>> begin Collected data
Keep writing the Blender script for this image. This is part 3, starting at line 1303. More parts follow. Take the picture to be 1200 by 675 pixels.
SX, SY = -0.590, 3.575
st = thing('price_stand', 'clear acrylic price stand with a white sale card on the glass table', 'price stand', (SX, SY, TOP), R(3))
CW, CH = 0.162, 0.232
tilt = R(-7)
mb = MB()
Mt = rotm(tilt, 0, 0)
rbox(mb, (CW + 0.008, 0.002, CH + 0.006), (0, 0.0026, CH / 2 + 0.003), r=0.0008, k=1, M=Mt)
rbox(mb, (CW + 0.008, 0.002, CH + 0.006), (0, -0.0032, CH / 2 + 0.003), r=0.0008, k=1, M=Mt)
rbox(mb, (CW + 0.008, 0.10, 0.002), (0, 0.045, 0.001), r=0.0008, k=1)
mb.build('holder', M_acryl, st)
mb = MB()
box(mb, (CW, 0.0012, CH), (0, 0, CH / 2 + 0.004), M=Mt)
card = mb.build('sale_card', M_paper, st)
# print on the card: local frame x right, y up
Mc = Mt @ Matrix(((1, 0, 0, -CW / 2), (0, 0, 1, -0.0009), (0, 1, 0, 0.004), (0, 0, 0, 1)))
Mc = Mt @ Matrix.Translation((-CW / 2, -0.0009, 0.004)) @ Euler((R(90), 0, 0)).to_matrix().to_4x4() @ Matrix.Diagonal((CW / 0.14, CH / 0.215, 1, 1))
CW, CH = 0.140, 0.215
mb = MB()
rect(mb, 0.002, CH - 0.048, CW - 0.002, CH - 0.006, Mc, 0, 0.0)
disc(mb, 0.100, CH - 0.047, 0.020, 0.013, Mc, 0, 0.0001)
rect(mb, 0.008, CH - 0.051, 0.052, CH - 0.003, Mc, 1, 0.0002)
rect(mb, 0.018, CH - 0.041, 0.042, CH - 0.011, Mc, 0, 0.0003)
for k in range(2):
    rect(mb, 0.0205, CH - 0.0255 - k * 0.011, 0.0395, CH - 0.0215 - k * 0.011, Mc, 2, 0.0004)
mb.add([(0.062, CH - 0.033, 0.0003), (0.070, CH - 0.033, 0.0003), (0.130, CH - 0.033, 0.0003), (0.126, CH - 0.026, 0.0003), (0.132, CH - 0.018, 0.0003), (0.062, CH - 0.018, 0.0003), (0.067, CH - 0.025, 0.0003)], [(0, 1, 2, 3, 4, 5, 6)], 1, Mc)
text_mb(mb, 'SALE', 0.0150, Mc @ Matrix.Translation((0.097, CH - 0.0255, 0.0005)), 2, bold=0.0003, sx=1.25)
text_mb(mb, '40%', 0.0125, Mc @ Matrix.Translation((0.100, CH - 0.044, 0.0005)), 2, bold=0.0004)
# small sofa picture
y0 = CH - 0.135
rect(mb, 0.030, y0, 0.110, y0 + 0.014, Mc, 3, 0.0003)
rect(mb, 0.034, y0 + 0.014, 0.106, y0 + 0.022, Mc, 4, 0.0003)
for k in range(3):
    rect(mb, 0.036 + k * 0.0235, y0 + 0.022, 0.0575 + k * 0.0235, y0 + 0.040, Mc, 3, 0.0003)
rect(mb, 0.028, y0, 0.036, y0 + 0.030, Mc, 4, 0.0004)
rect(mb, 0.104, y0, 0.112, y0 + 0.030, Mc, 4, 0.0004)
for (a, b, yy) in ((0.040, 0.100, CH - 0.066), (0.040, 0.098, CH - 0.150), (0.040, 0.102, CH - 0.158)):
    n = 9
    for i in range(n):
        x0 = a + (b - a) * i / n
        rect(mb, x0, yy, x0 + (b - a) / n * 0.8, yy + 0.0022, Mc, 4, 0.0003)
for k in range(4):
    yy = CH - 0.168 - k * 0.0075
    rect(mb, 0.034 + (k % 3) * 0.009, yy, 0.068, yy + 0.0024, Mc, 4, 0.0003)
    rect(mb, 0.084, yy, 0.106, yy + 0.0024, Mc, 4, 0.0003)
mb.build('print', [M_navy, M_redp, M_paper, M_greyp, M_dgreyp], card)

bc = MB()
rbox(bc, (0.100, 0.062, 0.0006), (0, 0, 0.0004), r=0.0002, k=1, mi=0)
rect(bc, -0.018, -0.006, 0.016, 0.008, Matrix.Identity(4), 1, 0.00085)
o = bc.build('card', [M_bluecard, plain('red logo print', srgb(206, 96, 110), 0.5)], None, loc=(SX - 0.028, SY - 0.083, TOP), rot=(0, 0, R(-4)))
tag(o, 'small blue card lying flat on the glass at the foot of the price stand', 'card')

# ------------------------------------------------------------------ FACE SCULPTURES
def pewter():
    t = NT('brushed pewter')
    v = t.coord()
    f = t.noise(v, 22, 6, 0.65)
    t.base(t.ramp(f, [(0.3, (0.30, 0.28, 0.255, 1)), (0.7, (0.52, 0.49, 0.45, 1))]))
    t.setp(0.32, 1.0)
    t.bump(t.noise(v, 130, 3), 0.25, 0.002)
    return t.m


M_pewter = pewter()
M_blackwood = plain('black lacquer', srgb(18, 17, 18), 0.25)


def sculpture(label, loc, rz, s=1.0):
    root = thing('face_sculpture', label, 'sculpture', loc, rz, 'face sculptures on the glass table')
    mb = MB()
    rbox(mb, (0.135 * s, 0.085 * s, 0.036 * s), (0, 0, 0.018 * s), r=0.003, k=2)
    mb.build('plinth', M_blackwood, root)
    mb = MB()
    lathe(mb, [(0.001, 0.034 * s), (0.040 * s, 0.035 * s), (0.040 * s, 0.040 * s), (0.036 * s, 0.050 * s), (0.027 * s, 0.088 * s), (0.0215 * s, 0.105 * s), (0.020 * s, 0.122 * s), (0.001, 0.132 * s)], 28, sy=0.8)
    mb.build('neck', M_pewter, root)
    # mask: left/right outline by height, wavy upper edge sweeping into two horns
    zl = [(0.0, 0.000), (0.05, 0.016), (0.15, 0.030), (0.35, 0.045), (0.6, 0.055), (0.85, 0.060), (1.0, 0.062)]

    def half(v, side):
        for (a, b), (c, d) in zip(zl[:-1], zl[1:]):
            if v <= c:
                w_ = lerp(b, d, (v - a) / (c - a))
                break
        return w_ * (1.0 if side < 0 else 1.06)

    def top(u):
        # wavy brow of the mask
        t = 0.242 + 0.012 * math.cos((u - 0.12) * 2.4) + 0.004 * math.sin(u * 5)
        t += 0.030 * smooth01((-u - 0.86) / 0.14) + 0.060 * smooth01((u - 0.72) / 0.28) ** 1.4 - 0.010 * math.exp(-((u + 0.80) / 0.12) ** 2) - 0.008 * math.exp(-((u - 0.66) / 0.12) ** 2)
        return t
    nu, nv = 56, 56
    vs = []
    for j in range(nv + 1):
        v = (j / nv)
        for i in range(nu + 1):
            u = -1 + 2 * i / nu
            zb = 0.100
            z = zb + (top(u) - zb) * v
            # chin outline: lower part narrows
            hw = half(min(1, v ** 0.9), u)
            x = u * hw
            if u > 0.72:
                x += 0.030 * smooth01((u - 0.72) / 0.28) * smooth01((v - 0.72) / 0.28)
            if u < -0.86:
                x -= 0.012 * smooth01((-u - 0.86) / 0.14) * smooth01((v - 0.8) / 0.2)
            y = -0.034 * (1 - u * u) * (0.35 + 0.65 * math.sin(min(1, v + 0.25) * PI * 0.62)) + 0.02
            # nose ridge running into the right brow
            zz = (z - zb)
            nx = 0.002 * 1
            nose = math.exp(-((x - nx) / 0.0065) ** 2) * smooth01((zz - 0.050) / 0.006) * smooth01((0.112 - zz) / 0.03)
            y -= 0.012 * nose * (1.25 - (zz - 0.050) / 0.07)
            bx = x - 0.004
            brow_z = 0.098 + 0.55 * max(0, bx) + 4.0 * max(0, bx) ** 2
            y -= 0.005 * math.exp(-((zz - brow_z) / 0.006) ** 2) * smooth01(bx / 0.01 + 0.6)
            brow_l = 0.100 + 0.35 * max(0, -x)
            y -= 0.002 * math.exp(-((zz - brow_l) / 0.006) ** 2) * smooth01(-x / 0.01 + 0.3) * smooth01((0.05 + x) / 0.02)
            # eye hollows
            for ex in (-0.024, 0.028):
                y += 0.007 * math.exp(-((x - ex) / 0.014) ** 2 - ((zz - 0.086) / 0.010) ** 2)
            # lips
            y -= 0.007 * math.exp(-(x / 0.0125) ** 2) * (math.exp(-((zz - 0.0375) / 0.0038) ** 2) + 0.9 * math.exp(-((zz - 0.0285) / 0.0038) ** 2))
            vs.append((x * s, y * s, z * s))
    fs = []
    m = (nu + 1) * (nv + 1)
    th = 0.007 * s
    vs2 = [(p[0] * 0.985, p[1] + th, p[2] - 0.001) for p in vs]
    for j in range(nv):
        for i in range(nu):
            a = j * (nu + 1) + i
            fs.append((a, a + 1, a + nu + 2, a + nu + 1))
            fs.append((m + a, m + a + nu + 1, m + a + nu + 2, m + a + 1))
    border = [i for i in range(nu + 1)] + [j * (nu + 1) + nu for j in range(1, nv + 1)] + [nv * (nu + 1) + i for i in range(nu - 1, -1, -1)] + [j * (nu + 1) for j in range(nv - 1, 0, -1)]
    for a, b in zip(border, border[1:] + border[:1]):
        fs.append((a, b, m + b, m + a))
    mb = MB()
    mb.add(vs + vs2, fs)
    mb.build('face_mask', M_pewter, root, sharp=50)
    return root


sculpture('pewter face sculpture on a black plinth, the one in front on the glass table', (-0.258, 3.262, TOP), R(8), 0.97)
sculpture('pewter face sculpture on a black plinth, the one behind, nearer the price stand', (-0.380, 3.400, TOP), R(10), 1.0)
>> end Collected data
Search the listing for the string "part". Copy each line where it turns up.

Keep writing the Blender script for this image. This is part 3, starting at line 1303. More parts follow. Take the picture to be 1200 by 675 pixels.
            # chin outline: lower part narrows